Até já, d. Ricarda
Até onde sei|Octavio Tostes
Até já, d. Ricarda Soube pelo Facebook, no celular, antes do café da manhã. A notícia chegou no post de seu sobrinho Raul Leal e o sorriso na foto era um adeus. Como acontece nestes momentos, me vieram os versos de Cassiano Ricardo que li adolescente e jamais esqueci: “Diante de coisa tão doída/ Conservemo-nos serenos/ Cada minuto de vida/ Nunca é mais, é sempre menos”.
Num relâmpago revi um menino de calça curta azul-marinho e camisa branca, escudo no bolso. O uniforme do Grupo Escolar Ferreira da Luz, em Miracema (RJ), onde fui colega de seu filho mais velho. Para mim a senhora foi primeiro a mãe do Jadinho. Bondosa, muito ligada nas coisas da igreja. Depois, ao lado de seu Joel, atuou com meus pais no grupo de casais. Nos reencontramos não faz nem três anos após o convite para escrever crônicas para seu jornal “Liberdade de Expressão”. Enviava o texto por email e aguardava o comentário. Me impressionou sua fé. Quem não a conhecesse era incapaz de imaginar que tivesse perdido dois filhos. Ultimamente despedia-me com um Até já.
Dissipadas estas lembranças, liguei para minha mãe, apreensivo. Nos unimos na consternação.
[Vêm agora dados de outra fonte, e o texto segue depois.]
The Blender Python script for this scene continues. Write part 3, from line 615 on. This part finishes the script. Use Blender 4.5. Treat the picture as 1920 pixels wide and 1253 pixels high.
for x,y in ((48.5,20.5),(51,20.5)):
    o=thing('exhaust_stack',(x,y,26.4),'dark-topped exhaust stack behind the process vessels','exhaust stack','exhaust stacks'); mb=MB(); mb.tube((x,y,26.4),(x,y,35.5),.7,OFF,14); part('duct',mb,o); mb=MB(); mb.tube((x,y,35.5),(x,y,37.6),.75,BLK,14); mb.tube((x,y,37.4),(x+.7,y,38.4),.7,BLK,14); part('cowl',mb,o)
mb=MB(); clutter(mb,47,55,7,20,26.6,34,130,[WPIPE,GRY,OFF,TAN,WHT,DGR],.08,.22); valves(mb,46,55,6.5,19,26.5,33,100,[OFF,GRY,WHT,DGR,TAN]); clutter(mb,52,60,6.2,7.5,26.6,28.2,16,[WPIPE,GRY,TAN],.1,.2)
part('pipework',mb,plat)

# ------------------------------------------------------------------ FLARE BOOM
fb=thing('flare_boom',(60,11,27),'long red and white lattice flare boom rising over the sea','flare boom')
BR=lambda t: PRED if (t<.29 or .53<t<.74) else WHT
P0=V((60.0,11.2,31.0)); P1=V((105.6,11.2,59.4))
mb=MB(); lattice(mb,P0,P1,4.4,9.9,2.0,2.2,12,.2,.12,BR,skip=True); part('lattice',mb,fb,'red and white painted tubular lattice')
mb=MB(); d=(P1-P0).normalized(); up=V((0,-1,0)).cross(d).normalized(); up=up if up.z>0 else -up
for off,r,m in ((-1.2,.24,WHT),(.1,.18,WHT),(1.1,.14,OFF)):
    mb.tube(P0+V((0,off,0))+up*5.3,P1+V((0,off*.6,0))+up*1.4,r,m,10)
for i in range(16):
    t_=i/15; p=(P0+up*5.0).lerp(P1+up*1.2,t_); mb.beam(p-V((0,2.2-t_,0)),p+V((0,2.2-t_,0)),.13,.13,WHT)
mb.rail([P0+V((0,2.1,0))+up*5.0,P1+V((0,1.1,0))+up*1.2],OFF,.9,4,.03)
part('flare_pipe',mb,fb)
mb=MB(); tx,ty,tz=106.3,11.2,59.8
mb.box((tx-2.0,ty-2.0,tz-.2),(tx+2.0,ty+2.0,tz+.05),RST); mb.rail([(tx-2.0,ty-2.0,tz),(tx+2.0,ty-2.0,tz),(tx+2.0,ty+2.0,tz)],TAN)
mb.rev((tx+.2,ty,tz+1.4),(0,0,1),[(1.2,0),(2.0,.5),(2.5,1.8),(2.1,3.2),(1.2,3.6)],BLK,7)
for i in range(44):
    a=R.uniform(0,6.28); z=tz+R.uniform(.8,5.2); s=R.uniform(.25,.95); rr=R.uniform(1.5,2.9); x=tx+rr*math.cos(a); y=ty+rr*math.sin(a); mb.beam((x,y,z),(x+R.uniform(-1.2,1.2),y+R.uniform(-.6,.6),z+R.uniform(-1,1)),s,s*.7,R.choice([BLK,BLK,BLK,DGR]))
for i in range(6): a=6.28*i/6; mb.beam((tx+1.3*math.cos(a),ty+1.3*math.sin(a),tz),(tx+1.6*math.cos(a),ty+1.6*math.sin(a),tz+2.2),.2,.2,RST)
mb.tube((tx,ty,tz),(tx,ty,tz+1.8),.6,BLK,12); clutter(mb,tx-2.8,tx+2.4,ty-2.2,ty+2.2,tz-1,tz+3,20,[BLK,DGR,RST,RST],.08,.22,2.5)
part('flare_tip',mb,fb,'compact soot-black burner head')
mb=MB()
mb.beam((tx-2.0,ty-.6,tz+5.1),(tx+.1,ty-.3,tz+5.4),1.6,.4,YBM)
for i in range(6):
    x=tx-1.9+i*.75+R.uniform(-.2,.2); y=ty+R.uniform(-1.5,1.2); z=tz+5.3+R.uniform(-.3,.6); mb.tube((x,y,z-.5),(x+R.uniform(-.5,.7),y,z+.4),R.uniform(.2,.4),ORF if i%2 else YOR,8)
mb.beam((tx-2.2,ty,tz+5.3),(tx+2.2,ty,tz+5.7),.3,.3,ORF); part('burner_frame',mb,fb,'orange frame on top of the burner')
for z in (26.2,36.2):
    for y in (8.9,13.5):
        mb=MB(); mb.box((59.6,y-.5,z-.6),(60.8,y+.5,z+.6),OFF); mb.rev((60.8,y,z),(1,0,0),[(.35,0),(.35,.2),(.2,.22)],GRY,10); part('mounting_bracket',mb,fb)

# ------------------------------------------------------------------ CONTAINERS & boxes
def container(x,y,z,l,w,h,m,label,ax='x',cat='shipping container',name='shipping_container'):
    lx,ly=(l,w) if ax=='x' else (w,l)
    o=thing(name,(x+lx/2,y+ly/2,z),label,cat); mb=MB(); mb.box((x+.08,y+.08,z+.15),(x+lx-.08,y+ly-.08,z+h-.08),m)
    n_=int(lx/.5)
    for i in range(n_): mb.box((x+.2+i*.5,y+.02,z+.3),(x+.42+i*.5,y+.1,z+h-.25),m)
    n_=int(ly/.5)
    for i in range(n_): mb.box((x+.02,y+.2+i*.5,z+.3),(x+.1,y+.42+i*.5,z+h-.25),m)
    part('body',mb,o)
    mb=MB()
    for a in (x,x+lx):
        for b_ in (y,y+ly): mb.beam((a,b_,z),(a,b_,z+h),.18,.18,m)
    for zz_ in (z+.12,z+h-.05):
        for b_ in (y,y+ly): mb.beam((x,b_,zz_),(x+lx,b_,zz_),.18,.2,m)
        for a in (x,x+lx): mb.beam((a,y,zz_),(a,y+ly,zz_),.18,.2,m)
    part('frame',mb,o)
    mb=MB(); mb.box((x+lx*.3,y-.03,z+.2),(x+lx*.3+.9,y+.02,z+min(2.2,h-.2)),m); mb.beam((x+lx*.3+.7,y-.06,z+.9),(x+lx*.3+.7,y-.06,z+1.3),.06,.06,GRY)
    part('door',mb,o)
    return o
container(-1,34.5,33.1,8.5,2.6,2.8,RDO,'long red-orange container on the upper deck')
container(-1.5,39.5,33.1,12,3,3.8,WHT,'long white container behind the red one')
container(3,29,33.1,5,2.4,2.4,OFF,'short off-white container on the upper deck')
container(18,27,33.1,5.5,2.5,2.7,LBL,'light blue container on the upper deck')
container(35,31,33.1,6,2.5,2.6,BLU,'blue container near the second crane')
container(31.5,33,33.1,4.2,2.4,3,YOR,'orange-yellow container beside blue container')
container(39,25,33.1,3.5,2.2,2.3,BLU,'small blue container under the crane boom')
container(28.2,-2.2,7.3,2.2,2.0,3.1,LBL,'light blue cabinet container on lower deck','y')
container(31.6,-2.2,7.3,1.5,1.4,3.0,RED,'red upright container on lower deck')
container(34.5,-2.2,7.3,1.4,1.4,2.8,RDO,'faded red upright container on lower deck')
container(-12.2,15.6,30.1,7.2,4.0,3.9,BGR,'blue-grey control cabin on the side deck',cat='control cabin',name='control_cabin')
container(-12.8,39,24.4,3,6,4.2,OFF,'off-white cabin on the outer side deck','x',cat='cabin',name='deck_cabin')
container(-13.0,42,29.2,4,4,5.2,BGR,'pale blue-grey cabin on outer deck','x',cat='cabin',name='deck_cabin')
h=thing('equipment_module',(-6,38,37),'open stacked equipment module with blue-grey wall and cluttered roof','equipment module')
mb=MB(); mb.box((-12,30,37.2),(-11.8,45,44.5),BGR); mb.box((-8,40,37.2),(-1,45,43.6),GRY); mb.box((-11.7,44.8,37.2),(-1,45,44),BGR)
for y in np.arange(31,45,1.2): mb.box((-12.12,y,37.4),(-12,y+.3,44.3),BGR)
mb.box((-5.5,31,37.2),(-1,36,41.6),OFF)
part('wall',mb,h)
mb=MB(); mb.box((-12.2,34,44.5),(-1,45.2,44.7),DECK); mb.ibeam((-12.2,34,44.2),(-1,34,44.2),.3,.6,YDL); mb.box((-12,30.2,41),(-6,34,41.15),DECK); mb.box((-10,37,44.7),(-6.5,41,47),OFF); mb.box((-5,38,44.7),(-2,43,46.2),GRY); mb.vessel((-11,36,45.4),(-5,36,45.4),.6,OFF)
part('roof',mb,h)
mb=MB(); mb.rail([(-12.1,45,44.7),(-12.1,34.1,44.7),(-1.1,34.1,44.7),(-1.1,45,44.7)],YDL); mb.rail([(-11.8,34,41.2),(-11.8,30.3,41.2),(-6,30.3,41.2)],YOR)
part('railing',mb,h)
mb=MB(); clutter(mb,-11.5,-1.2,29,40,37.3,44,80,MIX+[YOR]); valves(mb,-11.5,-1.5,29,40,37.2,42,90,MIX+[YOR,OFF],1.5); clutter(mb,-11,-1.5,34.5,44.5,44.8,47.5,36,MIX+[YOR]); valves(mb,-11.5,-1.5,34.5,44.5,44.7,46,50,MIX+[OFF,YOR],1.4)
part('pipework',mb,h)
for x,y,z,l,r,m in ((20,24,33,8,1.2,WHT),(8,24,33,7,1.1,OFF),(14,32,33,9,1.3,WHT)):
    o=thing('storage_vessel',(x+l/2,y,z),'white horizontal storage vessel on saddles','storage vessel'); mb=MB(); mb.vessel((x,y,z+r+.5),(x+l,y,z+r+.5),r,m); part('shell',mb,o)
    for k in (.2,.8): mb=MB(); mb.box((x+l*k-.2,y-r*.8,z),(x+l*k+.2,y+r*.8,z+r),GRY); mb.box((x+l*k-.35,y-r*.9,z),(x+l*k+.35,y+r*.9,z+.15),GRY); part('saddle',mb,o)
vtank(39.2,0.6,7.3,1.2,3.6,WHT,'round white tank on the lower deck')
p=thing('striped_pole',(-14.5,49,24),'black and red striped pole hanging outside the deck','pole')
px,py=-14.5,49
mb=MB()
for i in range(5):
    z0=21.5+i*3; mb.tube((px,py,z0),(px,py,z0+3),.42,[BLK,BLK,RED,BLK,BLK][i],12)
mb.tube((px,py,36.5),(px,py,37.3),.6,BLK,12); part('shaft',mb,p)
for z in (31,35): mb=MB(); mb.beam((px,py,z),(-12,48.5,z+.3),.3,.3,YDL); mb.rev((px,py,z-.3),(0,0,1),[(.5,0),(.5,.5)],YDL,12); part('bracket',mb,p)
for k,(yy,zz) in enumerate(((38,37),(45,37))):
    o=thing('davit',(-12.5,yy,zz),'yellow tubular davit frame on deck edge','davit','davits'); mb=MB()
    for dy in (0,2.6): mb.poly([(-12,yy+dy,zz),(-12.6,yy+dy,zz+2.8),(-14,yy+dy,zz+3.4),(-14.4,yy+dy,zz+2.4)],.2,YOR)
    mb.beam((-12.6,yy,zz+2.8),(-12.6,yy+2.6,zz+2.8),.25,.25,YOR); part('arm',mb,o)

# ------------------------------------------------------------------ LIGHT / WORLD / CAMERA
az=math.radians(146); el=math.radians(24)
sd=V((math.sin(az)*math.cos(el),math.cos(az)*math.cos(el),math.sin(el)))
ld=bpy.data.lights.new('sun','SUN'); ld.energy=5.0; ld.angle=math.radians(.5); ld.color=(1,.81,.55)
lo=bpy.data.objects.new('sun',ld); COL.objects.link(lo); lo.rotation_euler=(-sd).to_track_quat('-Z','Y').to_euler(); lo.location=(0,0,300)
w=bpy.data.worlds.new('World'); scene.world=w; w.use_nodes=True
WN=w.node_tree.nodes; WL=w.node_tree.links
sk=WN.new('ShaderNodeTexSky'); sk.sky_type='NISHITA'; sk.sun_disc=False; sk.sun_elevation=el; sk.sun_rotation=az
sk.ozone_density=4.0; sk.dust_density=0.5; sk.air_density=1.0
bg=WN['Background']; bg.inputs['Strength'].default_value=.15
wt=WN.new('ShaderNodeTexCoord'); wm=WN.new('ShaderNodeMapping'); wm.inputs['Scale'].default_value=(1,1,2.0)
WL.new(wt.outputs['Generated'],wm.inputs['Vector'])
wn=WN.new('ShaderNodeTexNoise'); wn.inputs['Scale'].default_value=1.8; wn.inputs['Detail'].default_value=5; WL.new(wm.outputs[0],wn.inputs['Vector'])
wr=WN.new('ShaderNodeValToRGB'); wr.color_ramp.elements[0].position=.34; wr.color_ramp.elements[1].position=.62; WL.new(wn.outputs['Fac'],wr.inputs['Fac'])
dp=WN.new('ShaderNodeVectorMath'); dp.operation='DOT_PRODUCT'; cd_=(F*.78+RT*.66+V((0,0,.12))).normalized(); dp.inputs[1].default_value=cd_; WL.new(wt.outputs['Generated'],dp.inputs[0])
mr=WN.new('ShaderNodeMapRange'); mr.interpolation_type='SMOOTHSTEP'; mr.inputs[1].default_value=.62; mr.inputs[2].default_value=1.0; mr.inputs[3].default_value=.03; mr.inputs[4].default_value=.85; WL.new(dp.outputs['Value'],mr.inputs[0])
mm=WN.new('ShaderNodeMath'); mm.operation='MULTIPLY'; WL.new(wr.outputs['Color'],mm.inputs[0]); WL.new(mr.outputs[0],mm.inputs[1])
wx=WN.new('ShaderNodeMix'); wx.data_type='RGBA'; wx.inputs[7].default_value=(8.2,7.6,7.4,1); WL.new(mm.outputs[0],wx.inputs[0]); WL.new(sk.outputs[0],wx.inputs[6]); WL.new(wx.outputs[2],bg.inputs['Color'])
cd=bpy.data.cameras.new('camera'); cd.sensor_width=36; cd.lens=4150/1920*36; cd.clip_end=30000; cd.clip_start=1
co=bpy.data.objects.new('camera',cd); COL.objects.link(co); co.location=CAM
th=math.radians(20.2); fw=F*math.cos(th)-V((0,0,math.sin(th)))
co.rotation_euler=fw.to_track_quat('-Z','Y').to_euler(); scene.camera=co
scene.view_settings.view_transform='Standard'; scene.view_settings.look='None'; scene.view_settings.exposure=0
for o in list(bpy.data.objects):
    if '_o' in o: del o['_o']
No mesmo dia, arrumando papéis, achei o jornal de fevereiro de 2015 com a crônica sobre o falecimento de seu Joel. Contava que soubera por um post do nosso querido Adilson Dutra também no Facebook. Dedicava à senhora e família reflexões do miracemense notável José Maria de Aquino, amigo comum, e versos de Drummond: “Não há falta na ausência./ A ausência é um estar em mim (e uma vez assimilada) ninguém a rouba mais de mim”. Sua resposta me tocou: “Sentimos em suas palavras o alento de Deus em nossas vidas”.
Reli seu “Cantinho das Trovas”, todo tristeza e premonição dois anos antes. Em “Violetas”, as flores choraram. “Cadeira”, cobriu-a seu pranto por não querê-la vazia. “Voz” dizia que a voz de seu Joel continuou na senhora e uniu suas almas em cada espaço da casa. “Luz” professou: “Não existe para nós a morte./ Somos um só coração”.
Esta sua trova ressoou os versos de Cassiano Ricardo no poema “O Relógio”, aquele de que me lembro nessas horas. “Ser é apenas uma face/ Do não ser, e não do ser/ Desde o instante em que se nasce/ Já se começa a morrer.” E a quadra “Possível”, escolhida por seu filho Peter para agradecer na rede social as manifestações de pesar, tornou a sintonia mais fina: “Não duvidemos da sorte./ Tudo pode acontecer./ O que é vida vira morte./ O que é morte vai viver”.
O tempo voa, d. Ricarda, e nos leva ao mesmo fim. Cada alma um caminho. Em todos, palavras como as que semeou consolam e celebram; animam, temperam; permanecem e transcendem.